Affiliation:
1. Halliburton Energy Services
2. Halliburton
Abstract
Abstract
The use of coiled tubing (CT) in wells containing hydrogen sulfide gas (H2S) has associated problems because of the potential for sulfide stress cracking (SSC) of the CT material. Carbon dioxide (CO2) can also contribute to general corrosion or intensify any H2S-related corrosion because of chemical reactions resulting in acid. However, with the right precautions, equipment, and procedures, this type of operation can be carried out safely and successfully.
The various problems associated with working with CT in H2S and CO2 wells are discussed and a general best practice taken from locations working regularly with H2S and CO2 is presented. This paper shows the equipment, chemical inhibitor, quantity and method of inhibitor application, and other precautions taken to carry out the work safely and successfully. An alternative approach is also highlighted for some situations whereby any H2S is bullheaded into the well before coiled-tubing intervention. This alternative approach avoids any contact of H2S with CT to prevent corrosion. A number of case histories are shown for different H2S and/or CO2 locations around the world, which detail the type of operations, quantity of H2S and CO2, procedures used, frequency of operations, and the overall success of these methods in ongoing operations.
This paper presents a review of methods and equipment currently being used around the world to work in potentially corrosive and dangerous H2S and/or CO2 wells.
Introduction
The prevention of CT failure is of utmost importance for both safety and economic reasons; CT failures in acid or sour environments can generally be avoided if certain precautions are used. Previous research done in SPE 93786 (McCoy 2005) and SPE 99557 (McCoy and Thomas 2006) has identified acceptable working ranges of pH and partial pressure of H2S gas (PH2S) with both 90 and 100 grades of CT.
This paper will build on this previous research and highlight the correct procedures and equipment to use when working in H2S and CO2 environments. Case histories from the previous two years will also be presented and summarized to show the type and frequency of work that has been done in these conditions.
Several recent cases are also presented that highlight the need to follow these guidelines when working in sour wells.
Coiled Tubing Corrosion in Acid and Sour Environments
Oilfield production fluids containing the acid gases H2S and/or CO2 can be corrosive to CT because of the resultant lowering of the pH of the aqueous phase. Low-pH aqueous fluids accelerate corrosion by providing a plentiful supply of hydrogen ions.

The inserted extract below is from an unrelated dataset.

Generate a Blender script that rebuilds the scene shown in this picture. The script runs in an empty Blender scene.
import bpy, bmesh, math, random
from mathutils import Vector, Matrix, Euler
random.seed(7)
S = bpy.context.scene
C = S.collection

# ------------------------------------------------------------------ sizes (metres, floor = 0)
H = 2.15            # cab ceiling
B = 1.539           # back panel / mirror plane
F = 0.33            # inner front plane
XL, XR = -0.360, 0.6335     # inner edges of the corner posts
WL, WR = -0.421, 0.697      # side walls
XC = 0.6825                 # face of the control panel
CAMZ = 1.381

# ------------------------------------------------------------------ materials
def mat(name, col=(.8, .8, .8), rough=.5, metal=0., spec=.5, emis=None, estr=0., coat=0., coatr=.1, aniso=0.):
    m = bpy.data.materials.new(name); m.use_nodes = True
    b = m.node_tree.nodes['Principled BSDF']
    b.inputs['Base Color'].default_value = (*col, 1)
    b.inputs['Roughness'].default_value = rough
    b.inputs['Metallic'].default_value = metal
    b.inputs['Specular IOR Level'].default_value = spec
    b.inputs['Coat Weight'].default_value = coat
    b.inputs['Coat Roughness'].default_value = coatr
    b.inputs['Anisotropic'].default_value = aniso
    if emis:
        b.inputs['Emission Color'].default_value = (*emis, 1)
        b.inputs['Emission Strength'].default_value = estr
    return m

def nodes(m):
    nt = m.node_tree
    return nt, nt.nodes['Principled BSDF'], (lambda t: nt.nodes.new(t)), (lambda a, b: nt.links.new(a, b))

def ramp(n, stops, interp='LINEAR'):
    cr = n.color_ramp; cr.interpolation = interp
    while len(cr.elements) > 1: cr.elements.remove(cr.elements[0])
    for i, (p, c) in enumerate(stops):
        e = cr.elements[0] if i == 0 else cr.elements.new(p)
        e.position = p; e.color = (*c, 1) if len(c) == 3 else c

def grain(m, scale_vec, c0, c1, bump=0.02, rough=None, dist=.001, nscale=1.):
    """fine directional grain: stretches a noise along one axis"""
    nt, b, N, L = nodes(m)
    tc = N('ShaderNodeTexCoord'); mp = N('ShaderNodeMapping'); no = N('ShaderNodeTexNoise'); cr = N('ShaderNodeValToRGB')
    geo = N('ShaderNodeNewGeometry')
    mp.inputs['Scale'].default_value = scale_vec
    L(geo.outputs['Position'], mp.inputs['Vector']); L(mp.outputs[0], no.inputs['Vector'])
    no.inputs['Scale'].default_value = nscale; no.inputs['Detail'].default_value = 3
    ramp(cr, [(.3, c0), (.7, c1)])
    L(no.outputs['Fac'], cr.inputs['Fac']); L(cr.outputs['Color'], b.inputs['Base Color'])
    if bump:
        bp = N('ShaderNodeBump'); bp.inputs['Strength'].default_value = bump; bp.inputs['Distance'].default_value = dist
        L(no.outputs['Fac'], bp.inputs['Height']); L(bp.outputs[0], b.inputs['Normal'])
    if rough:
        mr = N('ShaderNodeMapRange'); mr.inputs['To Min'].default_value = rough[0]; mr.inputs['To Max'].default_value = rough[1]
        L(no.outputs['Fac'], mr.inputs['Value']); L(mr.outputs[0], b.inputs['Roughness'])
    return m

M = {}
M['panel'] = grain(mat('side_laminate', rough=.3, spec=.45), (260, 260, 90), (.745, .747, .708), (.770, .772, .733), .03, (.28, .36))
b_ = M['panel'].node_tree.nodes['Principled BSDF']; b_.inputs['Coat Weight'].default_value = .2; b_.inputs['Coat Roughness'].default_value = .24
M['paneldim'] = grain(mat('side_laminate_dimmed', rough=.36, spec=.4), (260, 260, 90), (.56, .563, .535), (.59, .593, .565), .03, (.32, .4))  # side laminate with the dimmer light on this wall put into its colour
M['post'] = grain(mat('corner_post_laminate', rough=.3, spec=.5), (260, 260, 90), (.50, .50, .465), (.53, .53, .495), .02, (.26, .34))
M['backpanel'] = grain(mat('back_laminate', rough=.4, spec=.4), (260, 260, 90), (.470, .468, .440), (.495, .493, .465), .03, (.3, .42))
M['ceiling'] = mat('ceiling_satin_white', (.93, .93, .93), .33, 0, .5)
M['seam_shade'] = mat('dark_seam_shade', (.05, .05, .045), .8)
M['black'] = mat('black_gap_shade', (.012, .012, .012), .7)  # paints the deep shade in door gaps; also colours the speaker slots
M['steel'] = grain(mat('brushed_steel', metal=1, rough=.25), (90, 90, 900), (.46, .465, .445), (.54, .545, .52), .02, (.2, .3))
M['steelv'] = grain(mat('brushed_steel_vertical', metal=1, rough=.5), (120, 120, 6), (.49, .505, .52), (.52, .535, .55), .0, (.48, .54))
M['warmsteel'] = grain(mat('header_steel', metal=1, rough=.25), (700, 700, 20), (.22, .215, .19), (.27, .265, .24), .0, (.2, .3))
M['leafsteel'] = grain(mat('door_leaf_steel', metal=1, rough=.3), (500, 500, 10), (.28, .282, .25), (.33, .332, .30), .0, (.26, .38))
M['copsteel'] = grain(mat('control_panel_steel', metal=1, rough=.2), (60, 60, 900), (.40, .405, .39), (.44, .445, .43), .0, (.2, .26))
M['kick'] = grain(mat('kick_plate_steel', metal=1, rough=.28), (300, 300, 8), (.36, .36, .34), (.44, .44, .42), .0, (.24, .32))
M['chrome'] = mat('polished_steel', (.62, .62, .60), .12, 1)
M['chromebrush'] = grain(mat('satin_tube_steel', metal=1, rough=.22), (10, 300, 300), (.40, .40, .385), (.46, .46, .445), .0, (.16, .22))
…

Any brines in the production fluid will also increase the overall corrosivity to the CT, as well as provide an aqueous medium for contamination. Thus, H2S and/or CO2 in brine is more corrosive than the same gasses present in oil. Alternatively, because an aqueous phase is necessary, the risk of corrosion or cracking in dry gas wells containing these gases is low.
Basically, H2S mixed with water will produce sulphuric acid when oxidized or a weaker acid when no oxidizer is present. CO2 produces Carbonic acid when mixed with water. H2S is noncorrosive in the absence of moisture.
Other than wall thinning from general corrosion, there are several failure modes that can occur when CT is exposed to H2S-containing fluids. These are detailed in Appendix A and can all be directly related to hydrogen entry into the tubing metal structure. Unless otherwise stated, this paper will concentrate on the issues associated with SSC-type failures.
Suitable Coiled Tubing Selection
Grade 80 CT will tend to show less susceptibility to SSC as compared to higher-strength grades but is not immune to problems in H2S-containing environments.